Courage for life Blog

Taking One Day at a Time

February 7, 2024

What consumes your thoughts on most days? You may begin each day by thinking about what you will eat, drink, and wear. Your routine could include selecting your clothes, grabbing some food and drink, and then off to whatever responsibilities you might have that day. During the day, you may think about your next meal and what you are wearing compared to others, the activity you are doing, or the situation you find yourself in. But do your thoughts ever go beyond what you wear, eat, and drink throughout your day?

In Matthew 6, Jesus teaches how followers of God should live their lives. Jesus provides some “how-to” instructions for practical, daily living. Jesus teaches about giving, prayer, forgiveness, fasting, money, generosity, material possessions, and worry. Jesus’ instructions come with warnings about improper behaviors or ungodly ways to live and offer encouragement of future rewards for godly living. At the conclusion of Matthew 6, Jesus says,

“So don’t worry about these things, saying, ‘What will we eat? What will we drink?
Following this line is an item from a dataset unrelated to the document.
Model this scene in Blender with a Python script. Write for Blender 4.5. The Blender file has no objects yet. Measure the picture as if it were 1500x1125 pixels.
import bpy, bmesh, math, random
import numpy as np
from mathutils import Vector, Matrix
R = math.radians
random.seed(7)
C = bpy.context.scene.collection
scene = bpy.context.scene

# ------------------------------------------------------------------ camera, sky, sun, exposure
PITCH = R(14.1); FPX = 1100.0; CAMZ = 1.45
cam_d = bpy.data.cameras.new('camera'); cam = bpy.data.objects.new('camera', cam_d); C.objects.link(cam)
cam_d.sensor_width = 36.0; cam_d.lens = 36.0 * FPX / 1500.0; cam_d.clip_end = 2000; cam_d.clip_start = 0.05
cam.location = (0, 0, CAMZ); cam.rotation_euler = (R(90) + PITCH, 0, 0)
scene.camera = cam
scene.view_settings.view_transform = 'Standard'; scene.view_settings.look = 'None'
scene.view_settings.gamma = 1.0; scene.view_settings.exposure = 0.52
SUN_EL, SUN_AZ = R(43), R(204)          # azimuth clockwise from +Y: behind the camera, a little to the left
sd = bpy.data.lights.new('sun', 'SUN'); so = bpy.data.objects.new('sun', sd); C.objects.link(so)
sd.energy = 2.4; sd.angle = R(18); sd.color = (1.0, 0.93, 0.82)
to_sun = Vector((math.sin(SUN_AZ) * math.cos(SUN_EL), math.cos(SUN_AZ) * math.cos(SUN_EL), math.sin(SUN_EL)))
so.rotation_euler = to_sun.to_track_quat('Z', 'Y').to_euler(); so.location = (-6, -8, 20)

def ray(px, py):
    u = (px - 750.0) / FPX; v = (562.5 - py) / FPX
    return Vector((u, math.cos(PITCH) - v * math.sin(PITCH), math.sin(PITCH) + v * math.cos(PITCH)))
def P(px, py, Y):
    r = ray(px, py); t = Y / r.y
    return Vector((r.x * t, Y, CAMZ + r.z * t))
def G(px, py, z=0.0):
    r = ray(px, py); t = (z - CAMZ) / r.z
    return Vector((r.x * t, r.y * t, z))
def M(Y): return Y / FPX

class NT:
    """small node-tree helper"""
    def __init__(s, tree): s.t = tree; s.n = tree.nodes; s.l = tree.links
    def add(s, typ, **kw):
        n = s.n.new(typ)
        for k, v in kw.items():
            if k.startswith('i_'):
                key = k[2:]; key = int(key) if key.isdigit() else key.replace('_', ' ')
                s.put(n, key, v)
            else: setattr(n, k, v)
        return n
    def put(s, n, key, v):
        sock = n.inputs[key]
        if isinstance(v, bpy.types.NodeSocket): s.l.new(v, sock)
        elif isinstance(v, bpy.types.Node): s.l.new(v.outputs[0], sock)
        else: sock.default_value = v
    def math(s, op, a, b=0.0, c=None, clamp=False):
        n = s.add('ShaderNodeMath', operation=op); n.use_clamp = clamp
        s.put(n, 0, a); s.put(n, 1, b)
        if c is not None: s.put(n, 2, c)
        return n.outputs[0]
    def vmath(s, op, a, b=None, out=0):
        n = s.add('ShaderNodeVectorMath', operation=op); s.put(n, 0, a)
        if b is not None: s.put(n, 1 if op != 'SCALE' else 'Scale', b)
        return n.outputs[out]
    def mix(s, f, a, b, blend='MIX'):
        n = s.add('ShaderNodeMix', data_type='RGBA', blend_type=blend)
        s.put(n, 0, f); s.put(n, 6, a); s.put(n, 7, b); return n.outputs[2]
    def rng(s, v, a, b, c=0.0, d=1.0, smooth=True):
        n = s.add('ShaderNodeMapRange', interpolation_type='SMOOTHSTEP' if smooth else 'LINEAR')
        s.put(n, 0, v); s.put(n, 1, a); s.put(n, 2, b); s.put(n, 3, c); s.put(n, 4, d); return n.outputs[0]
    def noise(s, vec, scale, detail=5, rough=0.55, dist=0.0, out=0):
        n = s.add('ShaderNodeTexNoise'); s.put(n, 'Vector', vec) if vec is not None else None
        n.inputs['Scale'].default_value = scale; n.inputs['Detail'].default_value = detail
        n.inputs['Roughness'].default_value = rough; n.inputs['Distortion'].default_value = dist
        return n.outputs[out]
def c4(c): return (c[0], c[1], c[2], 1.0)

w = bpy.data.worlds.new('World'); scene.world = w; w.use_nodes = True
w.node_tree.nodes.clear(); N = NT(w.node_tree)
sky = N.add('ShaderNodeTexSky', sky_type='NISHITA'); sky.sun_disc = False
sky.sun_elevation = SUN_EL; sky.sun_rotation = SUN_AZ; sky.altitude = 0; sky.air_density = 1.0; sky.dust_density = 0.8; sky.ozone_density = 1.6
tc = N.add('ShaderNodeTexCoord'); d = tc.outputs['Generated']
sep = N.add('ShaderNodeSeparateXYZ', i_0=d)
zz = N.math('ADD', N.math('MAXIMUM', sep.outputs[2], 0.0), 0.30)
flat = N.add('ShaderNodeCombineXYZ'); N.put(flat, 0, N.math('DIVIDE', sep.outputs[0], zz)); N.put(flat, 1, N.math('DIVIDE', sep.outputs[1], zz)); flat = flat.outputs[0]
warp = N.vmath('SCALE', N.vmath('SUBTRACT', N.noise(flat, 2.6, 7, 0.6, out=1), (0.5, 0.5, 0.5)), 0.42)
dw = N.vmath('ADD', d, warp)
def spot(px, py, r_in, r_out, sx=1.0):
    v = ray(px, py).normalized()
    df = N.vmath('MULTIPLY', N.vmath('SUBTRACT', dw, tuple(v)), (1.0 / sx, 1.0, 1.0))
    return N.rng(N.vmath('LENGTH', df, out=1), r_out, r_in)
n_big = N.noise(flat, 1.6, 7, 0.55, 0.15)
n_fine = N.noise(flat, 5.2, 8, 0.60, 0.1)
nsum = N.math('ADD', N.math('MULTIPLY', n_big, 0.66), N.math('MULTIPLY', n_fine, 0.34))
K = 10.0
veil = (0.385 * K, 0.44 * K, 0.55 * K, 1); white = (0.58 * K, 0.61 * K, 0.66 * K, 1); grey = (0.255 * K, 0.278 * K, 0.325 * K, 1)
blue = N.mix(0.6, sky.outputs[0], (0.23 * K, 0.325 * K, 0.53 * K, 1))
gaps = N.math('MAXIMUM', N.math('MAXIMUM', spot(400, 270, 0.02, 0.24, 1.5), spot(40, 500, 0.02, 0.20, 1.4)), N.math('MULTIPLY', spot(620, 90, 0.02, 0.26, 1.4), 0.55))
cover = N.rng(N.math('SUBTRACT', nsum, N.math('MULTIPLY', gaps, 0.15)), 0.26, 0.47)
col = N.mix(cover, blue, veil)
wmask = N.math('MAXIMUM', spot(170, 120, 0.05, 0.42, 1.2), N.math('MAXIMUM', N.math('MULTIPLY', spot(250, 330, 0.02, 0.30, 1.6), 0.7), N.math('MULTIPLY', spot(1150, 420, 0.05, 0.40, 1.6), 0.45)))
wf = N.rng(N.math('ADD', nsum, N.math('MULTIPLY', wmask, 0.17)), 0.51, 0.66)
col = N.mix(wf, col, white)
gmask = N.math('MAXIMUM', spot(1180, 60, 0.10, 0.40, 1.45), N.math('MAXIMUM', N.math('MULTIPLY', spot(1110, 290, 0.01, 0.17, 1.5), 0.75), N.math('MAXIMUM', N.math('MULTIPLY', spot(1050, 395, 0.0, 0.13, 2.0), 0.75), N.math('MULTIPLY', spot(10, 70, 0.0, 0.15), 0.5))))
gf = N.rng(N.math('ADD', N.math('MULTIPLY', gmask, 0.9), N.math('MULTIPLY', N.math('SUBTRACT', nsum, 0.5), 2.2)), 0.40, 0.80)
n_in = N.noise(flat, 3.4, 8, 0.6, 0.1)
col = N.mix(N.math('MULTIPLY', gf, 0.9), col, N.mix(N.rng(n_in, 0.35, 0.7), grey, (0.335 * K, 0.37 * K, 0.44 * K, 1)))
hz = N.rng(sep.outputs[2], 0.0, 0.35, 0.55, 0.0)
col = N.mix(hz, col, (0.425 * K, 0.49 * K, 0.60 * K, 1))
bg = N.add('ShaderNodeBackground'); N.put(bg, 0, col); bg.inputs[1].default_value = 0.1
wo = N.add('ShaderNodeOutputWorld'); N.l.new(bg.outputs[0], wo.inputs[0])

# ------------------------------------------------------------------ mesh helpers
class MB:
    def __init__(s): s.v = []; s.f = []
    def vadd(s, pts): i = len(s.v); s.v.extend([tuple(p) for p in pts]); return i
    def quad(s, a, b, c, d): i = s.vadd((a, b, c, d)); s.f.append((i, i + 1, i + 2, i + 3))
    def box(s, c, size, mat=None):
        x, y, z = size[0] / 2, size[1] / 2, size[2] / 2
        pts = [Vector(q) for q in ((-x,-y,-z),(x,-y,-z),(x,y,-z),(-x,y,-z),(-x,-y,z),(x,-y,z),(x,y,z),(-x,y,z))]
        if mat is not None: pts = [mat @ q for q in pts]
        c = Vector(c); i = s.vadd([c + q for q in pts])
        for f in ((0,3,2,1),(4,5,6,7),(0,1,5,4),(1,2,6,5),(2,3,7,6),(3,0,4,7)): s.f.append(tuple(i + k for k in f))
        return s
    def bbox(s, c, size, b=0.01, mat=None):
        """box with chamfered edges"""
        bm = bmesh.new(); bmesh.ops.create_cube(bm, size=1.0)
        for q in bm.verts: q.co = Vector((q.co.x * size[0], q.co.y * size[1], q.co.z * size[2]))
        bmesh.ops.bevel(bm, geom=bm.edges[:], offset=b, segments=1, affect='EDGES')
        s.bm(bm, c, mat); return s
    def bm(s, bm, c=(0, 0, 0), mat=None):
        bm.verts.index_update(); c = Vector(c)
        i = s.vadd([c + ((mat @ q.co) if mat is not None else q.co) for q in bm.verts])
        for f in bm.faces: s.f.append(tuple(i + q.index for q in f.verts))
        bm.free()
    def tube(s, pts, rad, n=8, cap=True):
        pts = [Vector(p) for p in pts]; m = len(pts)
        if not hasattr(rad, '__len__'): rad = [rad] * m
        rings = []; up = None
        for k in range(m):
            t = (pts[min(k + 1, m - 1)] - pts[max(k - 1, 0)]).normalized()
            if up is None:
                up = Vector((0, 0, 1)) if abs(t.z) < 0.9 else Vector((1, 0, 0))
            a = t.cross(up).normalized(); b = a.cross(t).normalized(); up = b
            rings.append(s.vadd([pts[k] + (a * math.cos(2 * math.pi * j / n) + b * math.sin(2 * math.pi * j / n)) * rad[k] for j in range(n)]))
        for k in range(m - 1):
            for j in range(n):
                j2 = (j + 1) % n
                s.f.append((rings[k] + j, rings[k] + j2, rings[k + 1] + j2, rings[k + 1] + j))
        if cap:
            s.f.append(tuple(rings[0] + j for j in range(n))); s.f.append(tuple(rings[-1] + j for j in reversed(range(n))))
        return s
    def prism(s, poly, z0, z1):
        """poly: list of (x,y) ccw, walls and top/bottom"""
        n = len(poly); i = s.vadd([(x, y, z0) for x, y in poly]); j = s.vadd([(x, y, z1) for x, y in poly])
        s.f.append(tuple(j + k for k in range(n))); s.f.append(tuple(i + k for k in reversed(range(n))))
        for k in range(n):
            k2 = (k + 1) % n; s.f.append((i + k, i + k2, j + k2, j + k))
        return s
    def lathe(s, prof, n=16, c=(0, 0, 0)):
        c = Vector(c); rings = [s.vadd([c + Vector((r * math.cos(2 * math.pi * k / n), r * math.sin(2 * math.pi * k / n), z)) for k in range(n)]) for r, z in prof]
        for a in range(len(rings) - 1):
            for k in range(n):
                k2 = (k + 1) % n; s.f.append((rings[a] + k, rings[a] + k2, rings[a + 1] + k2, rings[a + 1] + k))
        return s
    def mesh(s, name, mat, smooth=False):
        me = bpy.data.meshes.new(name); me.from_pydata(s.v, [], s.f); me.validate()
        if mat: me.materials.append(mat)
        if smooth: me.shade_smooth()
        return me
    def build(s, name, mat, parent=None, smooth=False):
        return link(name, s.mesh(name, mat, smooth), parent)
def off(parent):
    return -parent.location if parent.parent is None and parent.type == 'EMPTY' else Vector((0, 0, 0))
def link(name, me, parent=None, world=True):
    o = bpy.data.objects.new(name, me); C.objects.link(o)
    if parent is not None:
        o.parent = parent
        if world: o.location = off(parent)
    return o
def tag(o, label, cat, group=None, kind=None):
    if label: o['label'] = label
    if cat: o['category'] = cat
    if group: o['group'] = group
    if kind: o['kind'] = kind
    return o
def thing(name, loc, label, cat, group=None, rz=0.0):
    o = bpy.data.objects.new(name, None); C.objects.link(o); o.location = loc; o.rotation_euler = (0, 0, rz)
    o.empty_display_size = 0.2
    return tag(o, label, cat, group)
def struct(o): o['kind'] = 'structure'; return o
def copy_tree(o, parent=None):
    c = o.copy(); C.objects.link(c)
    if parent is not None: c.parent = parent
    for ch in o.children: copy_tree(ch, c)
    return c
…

What will we wear?’ These things dominate the thoughts of unbelievers, but your heavenly Father already knows all your needs. Seek the Kingdom of God above all else, and live righteously, and he will give you everything you need. So don’t worry about tomorrow, for tomorrow will bring its own worries. Today’s trouble is enough for today.” Matthew 6:31-34 (NLT)

If you read these concluding verses of Matthew 6 without all the previous verses in chapter six, you could get an inaccurate understanding of what Jesus was teaching. Jesus addresses what consumes your thoughts and how your daily thoughts regarding giving, prayer, material possessions, and basic needs – food, drink, and clothing – reflect your faith in God. Your daily thoughts and actions communicate clearly your level of trust in God.

If you spend most of your daily life worrying about your material possessions and basic needs – food, drink, and clothing, you are expressing your distrust that God cares for you and His awareness of your needs. Do you trust God to provide for you so that you can focus your thoughts and actions on seeking God’s Kingdom and living righteously? Jesus was not teaching these are separate tasks for you to accomplish but rather a way of approaching life. Do you seek God’s kingdom and living righteously, not as something “extra,” but while you are living life?

Jesus goes on to teach that followers of God are not living in the past or totally fixated on the future. Still, they seek to live daily in the presence of God, with God, and for God. They seek God through their work more than work for material possessions. They seek God through their relationships more than using others for their own personal gain. They seek God by living righteously privately rather than presenting a false righteousness publicly. They aren’t wasting time worrying about things they can’t change because they have discovered their worry is not adding a single moment to their lives (reference Matthew 6:27). They instead live with a certainty that God cares for them and will provide for their needs which frees them to live focused on God as they work, play, and they interact with others.

What if God designed your life with Him to be lived to the fullest one day at a time? Not worrying about yesterday. Not worrying about tomorrow but living fully present and alive, focused on God day by day, and expressing your trust in God to guide you daily and provide for your needs. This type of living Jesus describes in Matthew 6 requires courage and ruthless awareness of how your thoughts and actions express your trust (or distrust) in God. How could you take one teaching from Matthew 6 (e.g., giving, prayer, forgiveness, fasting, money, generosity, material possessions, and worry) and begin to apply it to your daily life, not as a new task to do, but rather a new way for you to approach living fully trusting God?